Of course he was.
Surely, one of the signs of a truly great Liturgist is his ability to think up a truly profound reason for a liturgical phenomemon which to mere mortals appears counter-intuitive.
So here is Gueranger on why the Mary Month of May has no Marian festivals:
"Ever since our entrance upon the joys of the Paschal Season, ... of our Blessed Lady there has not been a single Feast to gladden our hearts by telling us of some mystery or glory of our august Queen. ... May and June pass without any special solemnity in honour of the Mother of God. It would seem as though Holy Church wished to honour, by a respectful silence, the forty days during which Mary enjoyed the company of her Jesus, after his Resurrection. We, therefore, should never separate the Mother and the Son ..."

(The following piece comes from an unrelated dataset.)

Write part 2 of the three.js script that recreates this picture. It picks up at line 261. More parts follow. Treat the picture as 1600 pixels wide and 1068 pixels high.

He is going on to commend the Feast (pro aliquibus locis), on May 24, of Our Lady Help of Christians. It commemorates the day in 1814 when Pius VII brought to an end "five years during which the spiritual government of the Christian world had suffered a total suspension". But his words (which have an intriguingly Newmanish ring to them!!!) have been falsified by the last century.
The medievals took the words Salve Sancta Parens as the Lord's Easter greeting to his Mother. Cardinal Mercier persuaded the Pope to make May 31 the Festival of Mary Mediatrix of All Graces ... a fine theologoumenon with interesting Byzantine analogues. And Papa Pacelli changed that in order to suit one of his own little games; his intervention would have been theologically up-to-the-minute somewhere around 1300 A D. The post-Conciliar 'reformers' decided to replace this with their own piece of cleverness.
Some places, apparently, were granted Our Lady of Light Spouse of the Holy Ghost on the Sunday after Ascension. Papa Bergoglio parked Mater Ecclesiae on Whit Monday. And our Lady of Fatima now appears on May 13.